David Mitlyng for Xairos
...Looking Forward
GPS has been a cornerstone for the modern world for nearly four decades.
All financial transactions, communications, data centers and power grids rely on timing from GPS.
And that will continue – GPS and other GNSS systems are critical for global navigation and timing.
But there are future needs that they cannot address:
- 6G networks that require tight synchronization “to make far more efficient use of spectrum."
- Self-driving cars, flying taxis, and delivery drones cruising effortlessly through large cities.
- Precise indoor navigation and timing for manufacturing and delivery robots.
- Position sensors accurate enough for early tsunami and earthquake warning.
- Weather detection using RF signals delays caused by water vapor in the air.
- Quantum networks that may one day entangle quantum computers.
- Accurate, traceable, and verifiable time stamps for financial transactions.
- A lunar GPS network to support manned missions to the moon.
- Deep space missions including detection of dark matter.
- Satellites in tight formation flying for scientific and communication missions.
It's 2023 and the future beckons.
Last Week's Theme: Looking Back…
Shaking off the holiday hangover and working towards our new year plans.
- Seed funding round has closed!
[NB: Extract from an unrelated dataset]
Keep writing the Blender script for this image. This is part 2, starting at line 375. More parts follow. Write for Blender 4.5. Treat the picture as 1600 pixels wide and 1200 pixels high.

With the proceeds we built a successful Proof-of-Concept (POC), expanded our team, stood up a Board of Advisors, attended conferences, and met potential customers as part of honing a commercial go-to-market strategy.
- Now planning for our next raise to fund a quantum timing testbed, grow the team, develop our first satellite, and open our office. As part of this we will announce our next investor update presentation soon!
- Preparing new partnership and proposals.
- Received Notice of Allowance for our core patents and working on additional patents.
- The race for broadband-speed 6G networks is underway. China reportedly leads other countries in 6G patents and has over 2M 5G base stations compared to 100,000 in the US. And they will need better synchronization "to coordinate the sharing of frequency bands in real-time, rather than relying on guard time and guard bands (the buffer zones between different chunks of spectrum).”
- The Q-NEXT quantum research center's recent “A Roadmap for Quantum Interconnects” report outlines the research and scientific discoveries needed to develop the technologies for distributing quantum information on a 10- to 15-year timescale.
- The US $1.7T 2023 spending bill “includes the highest research and development-driving budget in the Pentagon’s history and billions in additional funds to accelerate the military’s adoption of cutting-edge capabilities”
- The moon also needs its own GPS system, and the Aerospace Corporation and Space Systems Command have ideas.
- Pitchbook’s 2023 US Venture Capital Outlook noted that fundraising hit records in 2022, “surpassing 2021's figure in just three quarters…Dry powder remains extremely high, but dealmaking has continuously slowed on a quarterly basis throughout the year.” Meanwhile The Quantum Insider prepared their assessment of quantum investments in 2022 and quantum predictions for 2023.
- If you suffered from travel delays over the holidays, there is hope that future quantum computers could one day help in “untangling operational disruptions.”
- Time and Money Conference, January 17, New York, New York
- Photonics West and Quantum West, January 28 - February 2, San Francisco, CA
- Workshop on Synchronization and Timing Systems, March 13 - 16, Vancouver, Canada
- Satellite 2023, March 13 - 16, Washington DC
- Space Symposium, April 17 - 20, Colorado Springs, CO
Recently Russia has expanded their jamming of GPS into Russia and Moscow in the light of drone attacks.
This is wreaking havoc with commercial flights and portends further escalation as the conflict drags on.
When Russia originally invaded, they also expected easy disruption of Ukraine's communication networks.
But they didn’t count on the resiliency of commercial satellite systems.
Starlink, in particular, has been resilient to Russia’s cyber-attacks with their “ability to quickly update the system’s software.”
And threats of attacks using anti-satellite missiles “would also be a lot less useful against a constellation like Starlink than against older systems. Knocking out a single Starlink would achieve more or less nothing. If you want to damage the space-based bit of the system, you need to get rid of lots of them.”